◆ **What you are asked to do**: Find the word "scene" in the data. Return every line where it appears.

◆ **Information supplied**:
-=-=-=-=-
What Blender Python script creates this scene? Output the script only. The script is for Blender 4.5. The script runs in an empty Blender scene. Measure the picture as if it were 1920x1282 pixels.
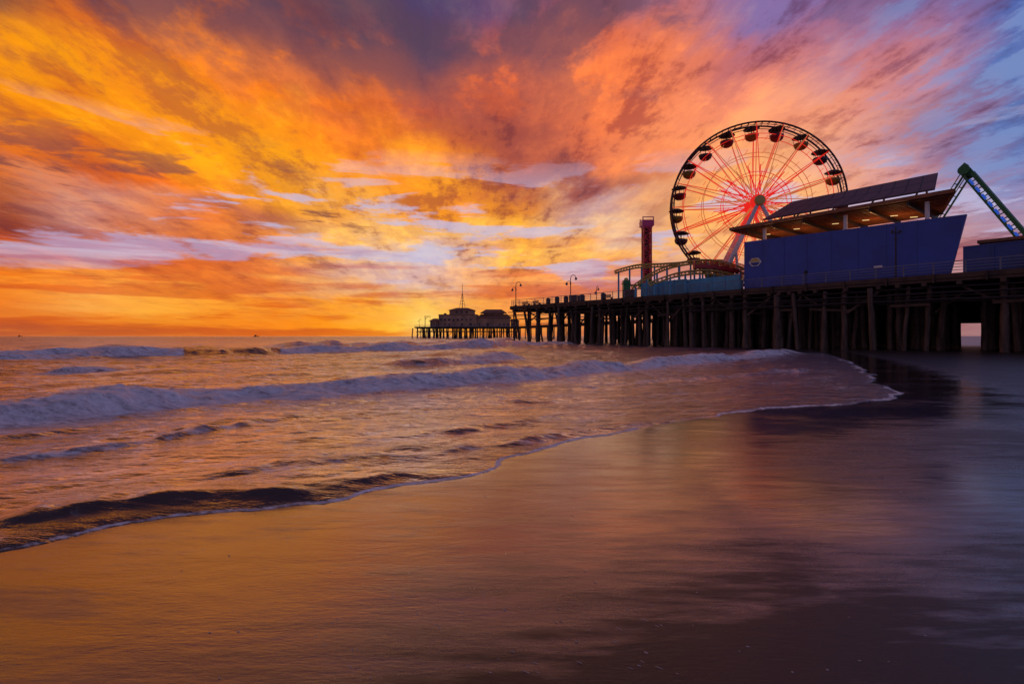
import bpy, math, random
import numpy as np
from mathutils import Vector, Matrix
random.seed(7); RNG=np.random.RandomState(11)
sc=bpy.context.scene
F=960.0; CH=1.5
# ------------------------------------------------------------------ camera
cam=bpy.data.cameras.new("camera"); co=bpy.data.objects.new("camera",cam)
sc.collection.objects.link(co); co.location=(0,0,CH); co.rotation_euler=(math.radians(90),0,0)
cam.lens=18; cam.sensor_width=36; cam.shift_y=-11/1920; cam.clip_start=0.05; cam.clip_end=60000
sc.camera=co
sc.view_settings.view_transform='Standard'; sc.view_settings.look='None'
sc.view_settings.exposure=0; sc.view_settings.gamma=1
def lin(c):
    c=c/255.0
    return c/12.92 if c<=0.04045 else ((c+0.055)/1.055)**2.4
def L3(c): return (lin(c[0]),lin(c[1]),lin(c[2]),1)
# ------------------------------------------------------------------ node helper
class NT:
    def __init__(s,nt): s.nt=nt; s.n=nt.nodes; s.l=nt.links
    def new(s,t,**k):
        n=s.n.new(t)
        for a,b in k.items(): setattr(n,a,b)
        return n
    def put(s,sock,v):
        if isinstance(v,bpy.types.NodeSocket): s.l.new(v,sock)
        elif v is not None: sock.default_value=v
    def m(s,op,a,b=None,c=None,clamp=False):
        n=s.new('ShaderNodeMath',operation=op); n.use_clamp=clamp
        s.put(n.inputs[0],a)
        if b is not None: s.put(n.inputs[1],b)
        if c is not None: s.put(n.inputs[2],c)
        return n.outputs[0]
    def mr(s,v,a,b,c=0.0,d=1.0,smooth=False):
        n=s.new('ShaderNodeMapRange'); n.clamp=True
        if smooth: n.interpolation_type='SMOOTHSTEP'
        s.put(n.inputs[0],v)
        for i,x in zip((1,2,3,4),(a,b,c,d)): s.put(n.inputs[i],x)
        return n.outputs[0]
    def xyz(s,x,y,z):
        n=s.new('ShaderNodeCombineXYZ')
        for i,v in enumerate((x,y,z)): s.put(n.inputs[i],v)
        return n.outputs[0]
    def noise(s,vec,scale=1.0,detail=4.0,rough=0.5,dist=0.0,color=False):
        n=s.new('ShaderNodeTexNoise'); n.noise_dimensions='3D'
        if vec is not None: s.put(n.inputs['Vector'],vec)
        n.inputs['Scale'].default_value=scale; n.inputs['Detail'].default_value=detail
        n.inputs['Roughness'].default_value=rough; n.inputs['Distortion'].default_value=dist
        return n.outputs['Color'] if color else n.outputs[0]
    def mix(s,f,a,b,bt='MIX'):
        n=s.new('ShaderNodeMix'); n.data_type='RGBA'; n.blend_type=bt; n.clamp_factor=True
        s.put(n.inputs[0],f); s.put(n.inputs[6],a); s.put(n.inputs[7],b)
        return n.outputs[2]
    def mapping(s,vec,scale=(1,1,1),rot=(0,0,0),loc=(0,0,0)):
        n=s.new('ShaderNodeMapping'); s.put(n.inputs[0],vec)
        n.inputs[1].default_value=loc; n.inputs[2].default_value=rot; n.inputs[3].default_value=scale
        return n.outputs[0]
# ------------------------------------------------------------------ sky
GX=[0,160,320,480,640,800,960,1120,1280,1440,1600,1760,1920]
GY=[0,80,160,240,320,400,460,520,570,610,630]
G=[
[(100,66,74),(120,70,70),(130,74,74),(100,64,80),(86,62,84),(80,66,106),(106,74,112),(175,94,94),(140,112,168),(118,112,182),(156,108,145),(118,102,156),(80,94,164)],
[(245,140,28),(220,108,36),(235,114,44),(155,76,62),(130,70,75),(90,62,94),(180,88,80),(248,120,72),(220,114,88),(188,106,116),(194,112,124),(150,110,156),(86,115,184)],
[(255,160,8),(255,160,14),(255,142,22),(252,124,30),(215,98,46),(176,80,62),(240,108,56),(255,132,74),(255,144,98),(228,130,112),(228,138,122),(196,136,154),(92,114,176)],
[(245,120,20),(215,95,34),(255,168,20),(255,162,24),(255,132,30),(190,82,58),(155,74,70),(250,124,74),(255,150,98),(252,162,114),(240,158,134),(150,108,138),(95,112,170)],
[(205,108,56),(195,86,46),(240,112,30),(255,168,22),(255,160,34),(255,146,40),(180,86,64),(150,80,80),(255,160,98),(255,174,112),(240,162,142),(160,138,172),(136,142,196)],
[(145,72,58),(195,160,172),(215,120,80),(160,80,70),(255,192,112),(255,162,30),(255,160,40),(208,184,204),(255,174,90),(255,192,120),(246,166,126),(194,138,140),(174,142,168)],
[(195,86,38),(205,94,46),(225,110,46),(240,134,54),(252,178,88),(214,190,196),(255,188,74),(252,175,90),(252,186,112),(250,174,116),(230,157,128),(205,146,136),(182,134,146)],
[(250,140,36),(250,150,56),(236,132,56),(248,150,64),(206,160,160),(220,176,168),(248,154,82),(236,156,112),(222,166,146),(210,156,146),(204,150,144),(192,144,144),(182,132,144)],
[(235,122,42),(250,168,76),(255,172,56),(246,146,46),(250,160,56),(252,180,76),(242,148,78),(224,144,100),(210,145,122),(200,138,132),(190,138,132),(180,132,132),(170,127,132)],
[(228,120,42),(236,126,38),(240,138,36),(246,130,30),(252,150,28),(255,212,76),(248,152,52),(222,138,86),(208,138,112),(198,138,122),(185,132,125),(175,127,125),(165,122,125)],
[(196,100,54),(204,104,48),(212,106,42),(222,110,36),(232,122,34),(252,164,42),(226,126,58),(210,126,84),(198,128,106),(185,128,116),(180,126,120),(170,121,120),(160,116,120)],
]
GA=np.array(G,float)
def photo_col(px,py):
    px=min(max(px,0),1919.9); py=min(max(py,0),629.9)
    i=max(k for k in range(len(GX)-1) if GX[k]<=px); j=max(k for k in range(len(GY)-1) if GY[k]<=py)
    a=(px-GX[i])/(GX[i+1]-GX[i]); b=(py-GY[j])/(GY[j+1]-GY[j])
    return (GA[j,i]*(1-a)+GA[j,i+1]*a)*(1-b)+(GA[j+1,i]*(1-a)+GA[j+1,i+1]*a)*b
TROWS=[0.0,0.02,0.05,0.085,0.12,0.165,0.21,0.265,0.32,0.38,0.44,0.51,0.58,0.66,1.2]
def back_col(t):
    a=min(t/0.6,1); return np.array([142,128,154])*(1-a)+np.array([66,70,108])*a
def row_stops(t):
    st=[]
    for d in range(-45,46,5):
        az=math.radians(d)
        c=photo_col(960+960*math.tan(az),630-960*t/math.cos(az))
        if t>0.7: c=c*0.25+np.array([70,60,88])*0.75
        st.append((d,c))
    l=st[0][1]; r=st[-1][1]; b=back_col(t)
    st=[(-180,b),(-115,b),(-75,l*0.6+b*0.4)]+st+[(75,r*0.5+b*0.5),(115,b),(180,b)]
    return st
world=bpy.data.worlds.new("World"); sc.world=world; world.use_nodes=True
W=NT(world.node_tree); W.n.clear()
tc=W.new('ShaderNodeTexCoord'); sp=W.new('ShaderNodeSeparateXYZ'); W.l.new(tc.outputs['Generated'],sp.inputs[0])
x,y,z=sp.outputs
az=W.m('ARCTAN2',x,y)
hz=W.m('SQRT',W.m('ADD',W.m('MULTIPLY',x,x),W.m('MULTIPLY',y,y)))
zc=W.m('MAXIMUM',z,0.0)
t=W.m('DIVIDE',zc,W.m('MAXIMUM',hz,0.02)); t=W.m('MINIMUM',t,3.0)
den=W.m('ADD',zc,0.10)
sa=math.radians(-5)
cx=W.m('DIVIDE',W.m('SUBTRACT',W.m('MULTIPLY',x,math.cos(sa)),W.m('MULTIPLY',y,math.sin(sa))),den)
cy=W.m('DIVIDE',W.m('ADD',W.m('MULTIPLY',x,math.sin(sa)),W.m('MULTIPLY',y,math.cos(sa))),den)
vs=W.xyz(W.m('MULTIPLY',cx,1.5),W.m('MULTIPLY',cy,0.7),0.0)
wn=W.noise(vs,1.5,10.0,0.60,0.1,color=True)
ws=W.new('ShaderNodeSeparateXYZ'); W.l.new(wn,ws.inputs[0])
amp=W.mr(t,0.0,0.35,0.10,1.0)
az2=W.m('ADD',az,W.m('MULTIPLY',W.m('SUBTRACT',ws.outputs[0],0.5),W.m('MULTIPLY',amp,0.32)))
t2=W.m('ADD',t,W.m('MULTIPLY',W.m('SUBTRACT',ws.outputs[1],0.5),W.m('MULTIPLY',amp,0.34)))
hb=W.noise(W.xyz(W.m('MULTIPLY',az,2.6),W.m('MULTIPLY',t,30.0),3.0),1.0,7.0,0.58,0.3)
low=W.mr(t,0.05,0.28,1.0,0.0,True)
t2=W.m('ADD',t2,W.m('MULTIPLY',W.m('SUBTRACT',hb,0.5),W.m('MULTIPLY',low,0.075)))
t2=W.m('MAXIMUM',t2,0.0)
azn=W.m('DIVIDE',W.m('ADD',az2,math.pi),2*math.pi)
col=None
for i,tt in enumerate(TROWS):
    r=W.new('ShaderNodeValToRGB'); cr=r.color_ramp; cr.interpolation='LINEAR'
    st=row_stops(tt)
    while len(cr.elements)<len(st): cr.elements.new(0.5)
    for k,(d,c) in enumerate(st):
        cr.elements[k].position=min(1.0,(d+180)/360.0) if k else 0.0
    for k,(d,c) in enumerate(st): cr.elements[k].color=L3(c)
    W.l.new(azn,r.inputs[0])
    if col is None: col=r.outputs[0]
    else:
        f=W.mr(t2,TROWS[i-1],tt,smooth=True); col=W.mix(f,col,r.outputs[0])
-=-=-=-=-
◆ **Exercise answer**:
What Blender Python script creates this scene? Output the script only. The script is for Blender 4.5. The script runs in an empty Blender scene. Measure the picture as if it were 1920x1282 pixels.
sc=bpy.context.scene